Last week, President Barack Obama granted clemency to eight people serving long sentences on crack-cocaine convictions. It was long past time the president acted — and it remains long past time for many others enduring excessive sentences in federal prison.

One person on Obama’s list, Clarence Aaron, was serving three life sentences for participating in a drug deal. Another, Stephanie George, was handed a life sentence for stashing her boyfriend’s drugs. These are just a couple of the nearly 9,000 people convicted under harsh anti-crack policies that Congress established in 1986 and then revised in 2010. By that point, the old standards were widely considered unfair, as well as needlessly expensive.

“Because of a disparity in the law that is now recognized as unjust,” Obama said last week, “they remain in prison, separated from their families and their communities, at a cost of millions of taxpayer dollars each year.”

Congress and the president agree that the old rules were unwise, yet many others sitting in prison deserve a chance to show that their sentences did not fit their crimes.
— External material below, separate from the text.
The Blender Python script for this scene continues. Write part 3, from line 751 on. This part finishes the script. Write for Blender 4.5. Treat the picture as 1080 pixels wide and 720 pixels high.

The fairest and most comprehensive way to give them that chance would come from Congress, which could impose a broad solution and enlist federal judges to apply it. Lawmakers are considering various ways to ease sentences — and the strain on the prison system — by applying new sentencing standards to old convictions. A bill sponsored by Sens. Dick Durbin, D-Ill., and Mike Lee, R-Utah, would require inmates seeking relaxed punishments to apply to federal judges, who would have leeway to reduce sentences — or leave them in place, if appropriate.
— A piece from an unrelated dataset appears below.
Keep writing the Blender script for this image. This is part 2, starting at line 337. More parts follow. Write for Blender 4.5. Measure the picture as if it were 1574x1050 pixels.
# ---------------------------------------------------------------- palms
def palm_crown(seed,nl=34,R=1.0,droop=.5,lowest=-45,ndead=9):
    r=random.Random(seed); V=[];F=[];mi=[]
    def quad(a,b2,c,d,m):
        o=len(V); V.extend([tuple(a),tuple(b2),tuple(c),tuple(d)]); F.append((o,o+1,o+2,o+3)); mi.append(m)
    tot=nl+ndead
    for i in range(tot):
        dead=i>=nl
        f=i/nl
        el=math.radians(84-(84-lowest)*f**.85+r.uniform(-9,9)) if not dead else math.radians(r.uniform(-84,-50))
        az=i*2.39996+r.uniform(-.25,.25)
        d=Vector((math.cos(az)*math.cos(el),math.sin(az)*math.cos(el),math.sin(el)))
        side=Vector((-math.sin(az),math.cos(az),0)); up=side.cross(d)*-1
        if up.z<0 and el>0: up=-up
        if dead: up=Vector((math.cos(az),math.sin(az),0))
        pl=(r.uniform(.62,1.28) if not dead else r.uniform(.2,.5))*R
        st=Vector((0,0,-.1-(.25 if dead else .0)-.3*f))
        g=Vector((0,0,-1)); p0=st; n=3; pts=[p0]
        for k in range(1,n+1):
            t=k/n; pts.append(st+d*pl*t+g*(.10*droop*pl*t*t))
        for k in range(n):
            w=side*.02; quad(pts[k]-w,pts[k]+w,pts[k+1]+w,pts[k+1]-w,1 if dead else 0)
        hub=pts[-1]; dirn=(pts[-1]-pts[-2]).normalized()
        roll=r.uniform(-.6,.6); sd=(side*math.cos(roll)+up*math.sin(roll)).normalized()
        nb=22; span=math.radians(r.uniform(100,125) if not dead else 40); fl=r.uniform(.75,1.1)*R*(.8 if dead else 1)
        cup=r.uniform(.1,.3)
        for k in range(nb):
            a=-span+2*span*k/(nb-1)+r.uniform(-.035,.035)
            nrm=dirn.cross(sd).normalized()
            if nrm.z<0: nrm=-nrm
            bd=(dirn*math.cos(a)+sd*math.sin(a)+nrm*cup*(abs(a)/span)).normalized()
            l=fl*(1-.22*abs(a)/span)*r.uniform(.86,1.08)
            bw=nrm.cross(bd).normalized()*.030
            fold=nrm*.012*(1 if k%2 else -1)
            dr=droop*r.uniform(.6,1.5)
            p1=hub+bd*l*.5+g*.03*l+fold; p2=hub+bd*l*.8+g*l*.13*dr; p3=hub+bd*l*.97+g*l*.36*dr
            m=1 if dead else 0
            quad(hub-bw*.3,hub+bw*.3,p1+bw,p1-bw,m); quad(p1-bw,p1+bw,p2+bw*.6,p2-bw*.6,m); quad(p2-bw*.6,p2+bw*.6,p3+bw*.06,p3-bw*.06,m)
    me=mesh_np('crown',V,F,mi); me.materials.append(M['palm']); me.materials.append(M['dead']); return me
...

But the president has the unrestricted authority to grant clemency to federal convicts. Thousands of people were sentenced under an unjust system the president has condemned. Why should he stop with granting clemency to only eight of them? If it makes sense for lawmakers to establish a new pathway for relief, it makes sense for the executive branch to apply the same logic with the powers and resources it already has.

A couple of decades ago, when urban crime was a raging issue, letting even eight crack offenders out of prison would have been politically treacherous. It is a sign of how much attitudes have changed — for the saner — that a budding criminal justice reform effort has not been met with popular concern or even much notice. Politicians should embrace the opportunity to rebalance, in a measured way, how the country punishes criminals. Obama’s latest move is welcome. We hope it is not his last.